Posted by: piglet | November 12, 2008 10:43 AM
All of these noises are misplaced including Dean (I think and hope). So stop screaming unless you know more specific details.
Regulators have written selection criteria (though not shared with public--true). Their decisions and the whole program will be scrutinized by a separate dept., Inspector General, and GAO.
I forgot--sometime people including folks in this blog (like Baker) love to scream first.
Do you have the articles when IMF & economists actually criticized the East Asians? Thank you.

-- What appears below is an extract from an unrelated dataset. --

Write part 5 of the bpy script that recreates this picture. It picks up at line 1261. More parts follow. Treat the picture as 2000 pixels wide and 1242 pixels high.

Posted by: James | November 12, 2008 12:30 PM
A parallel concern is that AIG now seems like it is primarily a pass-thru for federal aid money. Not enough questions are being asked about where the money is ending up. While it is important to honor insurance contracts, to mindlessly pour public money into these assurances without determining the value to the boarder good seems like a rip-off of the Treasury.
It is disconcerting that one of the primary agents making AIG collateral calls is Goldman Sacks. It is troubling that Secretary Paulsen allows Lehman to fail, and yet then allows Goldman to receive backdoor assets through AIG. Not only is the whole affair not benefiting Main street, it seems to be playing favorites among Wall street?
Posted by: deanx | November 12, 2008 12:58 PM
You can't have crony capitalism, only crony statism.
Posted by: Tim Peck | November 12, 2008 2:53 PM
Late as usual, but John Henson said something that needs to be repeated a lot.
"Why, too, do economists and their media cousins speak as though economic incentives work at the institutional level? That may have been true when the institutions were run by those who actually owned them, but that era, too, is long past. Like evolutionary survival, economic incentives work at the individual level."